* [PROVIDED DATA]

==============================

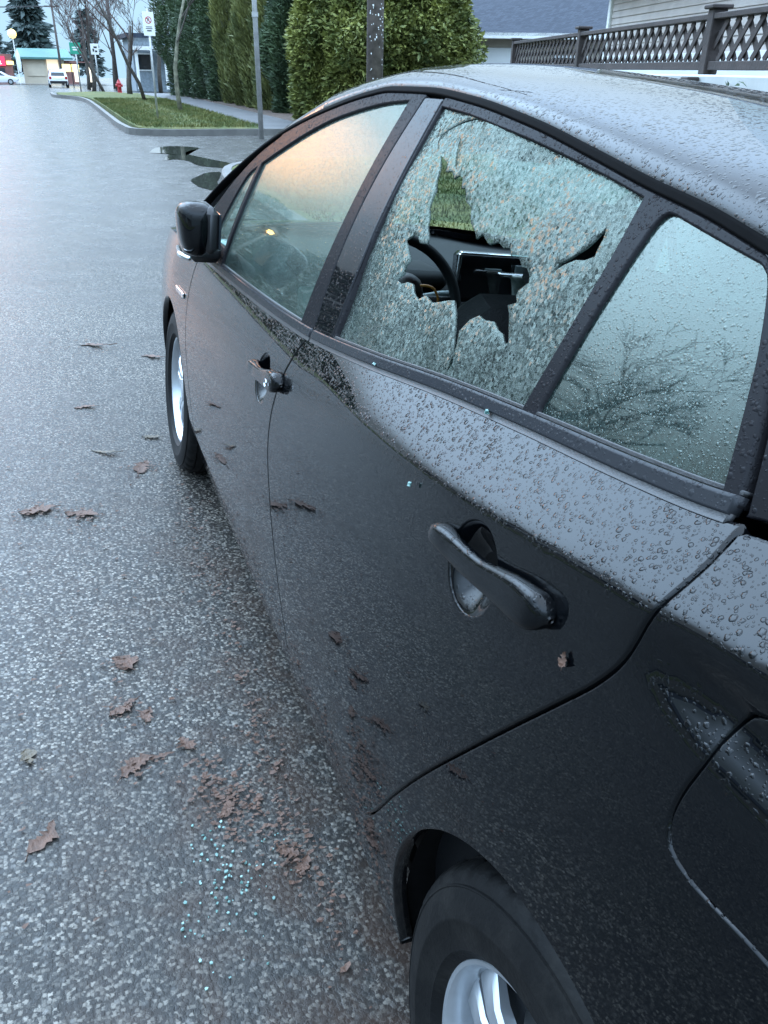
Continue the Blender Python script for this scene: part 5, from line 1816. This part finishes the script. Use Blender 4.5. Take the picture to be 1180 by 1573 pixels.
# ---- wheels
def wheel(x, y, side, label=None):
    w_ = empty('wheel')
    w_.parent = car
    w_.location = (x, y, .317)
    s = -1 if side < 0 else 1
    # tyre cross-section: bead, bulging wall, shoulder rib, grooved tread
    wall = [(.052, .199), (.075, .202), (.086, .214), (.0885, .2155), (.0885, .2175), (.091, .226), (.0945, .250), (.0953, .2515), (.0950, .2545), (.091, .278), (.0868, .289), (.0878, .2905), (.0872, .292), (.0835, .2925), (.0825, .2945), (.0815, .296), (.077, .3055), (.066, .3128),
            (.052, .3165), (.0515, .309), (.0455, .309), (.045, .3175), (.020, .318), (.0195, .310), (.0135, .310), (.013, .318)]
    prof = [(a * s, b) for a, b in wall] + [(-a * s, b) for a, b in reversed(wall)]
    t = MB().lathe(prof, (0, 0, 0), 'x', 240)
    for i_, (a_, b_) in enumerate(prof):                 # sipes across the shoulder blocks
        if b_ > .296 and abs(a_) > .048:
            for k in range(240):
                if k % 6 == (0 if abs(a_) > .070 else 1):
                    q_ = t.v[i_ * 240 + k]
                    f_ = (b_ - .0055) / b_
                    t.v[i_ * 240 + k] = (q_[0], q_[1] * f_, q_[2] * f_)
    ty = t.build('tyre', 'tyre', w_, auto=38)
    rim = MB()
    rim.lathe([(.060 * s, .1985), (.0735 * s, .204), (.0765 * s, .2015), (.0755 * s, .196), (.068 * s, .1905), (.050 * s, .1865), (.020 * s, .180), (-.06 * s, .178)], (0, 0, 0), 'x', 96)
    r_ = rim.build('rim', 'alloy', w_, auto=40)
    MB().lathe([(-.058 * s, .178), (-.055 * s, .001)], (0, 0, 0), 'x', 48).build('brake_backing', 'under', r_)
    MB().lathe([(-.02 * s, .135), (-.005 * s, .135), (-.005 * s, .05)], (0, 0, 0), 'x', 48).build('brake_disc', 'galv', r_, auto=40)
    sk = MB()
    for k in range(5):
        for da in (-.19, .19):
            a = 2 * math.pi * k / 5 + da + .28
            ca, sa = math.cos(a), math.sin(a)
            tv = (-sa, ca)
            cs = []
            for (rr, hw_, xf, th) in ((.035, .022, .052, .03), (.085, .017, .060, .026), (.140, .019, .060, .022), (.180, .026, .052, .018), (.1875, .030, .046, .016)):
                rr2 = rr
                cen = (rr2 * ca, rr2 * sa)
                cs.append([((xf - .006) * s, cen[0] - tv[0] * hw_, cen[1] - tv[1] * hw_), (xf * s, cen[0] - tv[0] * hw_ * .7, cen[1] - tv[1] * hw_ * .7),
                           (xf * s, cen[0] + tv[0] * hw_ * .7, cen[1] + tv[1] * hw_ * .7), ((xf - .006) * s, cen[0] + tv[0] * hw_, cen[1] + tv[1] * hw_),
                           ((xf - th) * s, cen[0] + tv[0] * hw_ * .8, cen[1] + tv[1] * hw_ * .8), ((xf - th) * s, cen[0] - tv[0] * hw_ * .8, cen[1] - tv[1] * hw_ * .8)])
            V = [p for c_ in cs for p in c_]
            F = [(i*6 + q, i*6 + (q+1) % 6, (i+1)*6 + (q+1) % 6, (i+1)*6 + q) for i in range(len(cs) - 1) for q in range(6)]
            sk.add(V, F)
    sk.build('spokes', 'alloy', r_, auto=40)
    MB().lathe([(.03 * s, .045), (.058 * s, .042), (.064 * s, .034), (.066 * s, .001)], (0, 0, 0), 'x', 32).build('hub_cap', 'alloy', r_, auto=40)
    for k in range(5):
        a = 2 * math.pi * k / 5 + .3
        MB().lathe([(.045 * s, .011), (.060 * s, .010), (.062 * s, .001)], (0, .057 * math.cos(a), .057 * math.sin(a)), 'x', 6).build('wheel_nut', 'chrome', r_)
    a = 2.05
    vs = MB().tube([(.045 * s, .180 * math.cos(a), .180 * math.sin(a)), (.062 * s, .166 * math.cos(a), .166 * math.sin(a))], [.005, .0045], 8)
    vs.build('valve_stem', 'trim', r_, smooth=True)
    MB().tube([(.061 * s, .167 * math.cos(a), .167 * math.sin(a)), (.071 * s, .158 * math.cos(a), .158 * math.sin(a))], [.0048, .0048], 8).build('valve_cap', 'chrome', r_, smooth=True)
    return w_
for (x, y) in ((-.757, 0), (.757, 0), (-.757, 2.70), (.757, 2.70)):
    wheel(x, y, x)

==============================

* [EXERCISE AIM]
Omit the pictures and give the material again, exactly and in full.

* [RESPONSE TO THE TASK]
Continue the Blender Python script for this scene: part 5, from line 1816. This part finishes the script. Use Blender 4.5. Take the picture to be 1180 by 1573 pixels.
# ---- wheels
def wheel(x, y, side, label=None):
    w_ = empty('wheel')
    w_.parent = car
    w_.location = (x, y, .317)
    s = -1 if side < 0 else 1
    # tyre cross-section: bead, bulging wall, shoulder rib, grooved tread
    wall = [(.052, .199), (.075, .202), (.086, .214), (.0885, .2155), (.0885, .2175), (.091, .226), (.0945, .250), (.0953, .2515), (.0950, .2545), (.091, .278), (.0868, .289), (.0878, .2905), (.0872, .292), (.0835, .2925), (.0825, .2945), (.0815, .296), (.077, .3055), (.066, .3128),
            (.052, .3165), (.0515, .309), (.0455, .309), (.045, .3175), (.020, .318), (.0195, .310), (.0135, .310), (.013, .318)]
    prof = [(a * s, b) for a, b in wall] + [(-a * s, b) for a, b in reversed(wall)]
    t = MB().lathe(prof, (0, 0, 0), 'x', 240)
    for i_, (a_, b_) in enumerate(prof):                 # sipes across the shoulder blocks
        if b_ > .296 and abs(a_) > .048:
            for k in range(240):
                if k % 6 == (0 if abs(a_) > .070 else 1):
                    q_ = t.v[i_ * 240 + k]
                    f_ = (b_ - .0055) / b_
                    t.v[i_ * 240 + k] = (q_[0], q_[1] * f_, q_[2] * f_)
    ty = t.build('tyre', 'tyre', w_, auto=38)
    rim = MB()
    rim.lathe([(.060 * s, .1985), (.0735 * s, .204), (.0765 * s, .2015), (.0755 * s, .196), (.068 * s, .1905), (.050 * s, .1865), (.020 * s, .180), (-.06 * s, .178)], (0, 0, 0), 'x', 96)
    r_ = rim.build('rim', 'alloy', w_, auto=40)
    MB().lathe([(-.058 * s, .178), (-.055 * s, .001)], (0, 0, 0), 'x', 48).build('brake_backing', 'under', r_)
    MB().lathe([(-.02 * s, .135), (-.005 * s, .135), (-.005 * s, .05)], (0, 0, 0), 'x', 48).build('brake_disc', 'galv', r_, auto=40)
    sk = MB()
    for k in range(5):
        for da in (-.19, .19):
            a = 2 * math.pi * k / 5 + da + .28
            ca, sa = math.cos(a), math.sin(a)
            tv = (-sa, ca)
            cs = []
            for (rr, hw_, xf, th) in ((.035, .022, .052, .03), (.085, .017, .060, .026), (.140, .019, .060, .022), (.180, .026, .052, .018), (.1875, .030, .046, .016)):
                rr2 = rr
                cen = (rr2 * ca, rr2 * sa)
                cs.append([((xf - .006) * s, cen[0] - tv[0] * hw_, cen[1] - tv[1] * hw_), (xf * s, cen[0] - tv[0] * hw_ * .7, cen[1] - tv[1] * hw_ * .7),
                           (xf * s, cen[0] + tv[0] * hw_ * .7, cen[1] + tv[1] * hw_ * .7), ((xf - .006) * s, cen[0] + tv[0] * hw_, cen[1] + tv[1] * hw_),
                           ((xf - th) * s, cen[0] + tv[0] * hw_ * .8, cen[1] + tv[1] * hw_ * .8), ((xf - th) * s, cen[0] - tv[0] * hw_ * .8, cen[1] - tv[1] * hw_ * .8)])
            V = [p for c_ in cs for p in c_]
            F = [(i*6 + q, i*6 + (q+1) % 6, (i+1)*6 + (q+1) % 6, (i+1)*6 + q) for i in range(len(cs) - 1) for q in range(6)]
            sk.add(V, F)
    sk.build('spokes', 'alloy', r_, auto=40)
    MB().lathe([(.03 * s, .045), (.058 * s, .042), (.064 * s, .034), (.066 * s, .001)], (0, 0, 0), 'x', 32).build('hub_cap', 'alloy', r_, auto=40)
    for k in range(5):
        a = 2 * math.pi * k / 5 + .3
        MB().lathe([(.045 * s, .011), (.060 * s, .010), (.062 * s, .001)], (0, .057 * math.cos(a), .057 * math.sin(a)), 'x', 6).build('wheel_nut', 'chrome', r_)
    a = 2.05
    vs = MB().tube([(.045 * s, .180 * math.cos(a), .180 * math.sin(a)), (.062 * s, .166 * math.cos(a), .166 * math.sin(a))], [.005, .0045], 8)
    vs.build('valve_stem', 'trim', r_, smooth=True)
    MB().tube([(.061 * s, .167 * math.cos(a), .167 * math.sin(a)), (.071 * s, .158 * math.cos(a), .158 * math.sin(a))], [.0048, .0048], 8).build('valve_cap', 'chrome', r_, smooth=True)
    return w_
for (x, y) in ((-.757, 0), (.757, 0), (-.757, 2.70), (.757, 2.70)):
    wheel(x, y, x)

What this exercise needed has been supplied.